An additional ingredient has to be inserted in this description to consider not only phase fluctuations, but also speed fluctuations that in flocks are long-ranged correlated. To reproduce massless modes in the ordered phase of the model we introduce a novel confining potential for the full vector of the velocity (phase and speed). This potential has the interesting feature to produce divergent susceptibility and correlation length of the modulus of the degrees of freedom at null temperature. Therefore, in the deep ordered phase we can have a theoretical description of flocks’ scale-free correlations of speed.

The inertial field theory that can reproduce key phenomena of collective behaviour is a rather intricate non-linear theory of three couple fields which has never been studied analytically before.  A fixed network limit is then required to start an RG analysis of the theory. The new RG approach is going to combine standard Ɛ-expansion, where Ɛ is the deviation from the upper critical dimension, above which the linear theory holds, with new ingredients and methods to include the out-of-equilibrium nature of active systems. Studying these effects with renormalization is a hard task but it seems to be crucial to compute universal quantities as critical exponents that can represent an analytical explanation for the experimental results both of flocks and swarms.

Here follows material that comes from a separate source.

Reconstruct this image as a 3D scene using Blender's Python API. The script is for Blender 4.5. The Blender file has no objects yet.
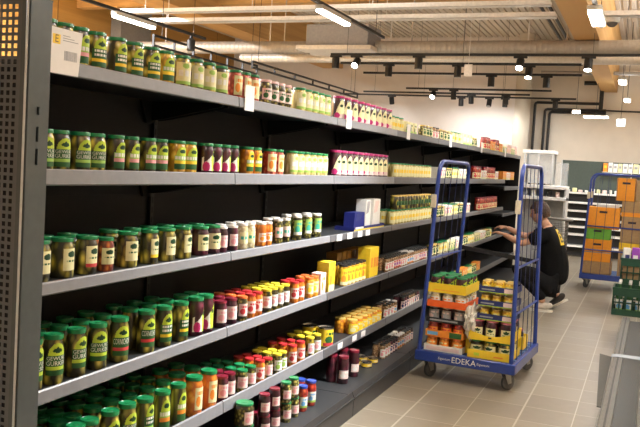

Essential elements to complete the global theoretical picture are relevant tools in statistical physics as a dynamical maximum entropy approach to infer directly from data the nature of the dynamical equations with the purpose of completely justifying the second order dynamics of the new theory; and extensive numerical simulations of microscopic active models. We strongly believe that numerical simulations are crucial to perform null case tests of each given tool of analysis of our empirical data and can be a useful guide in developing both new theory and new experiments.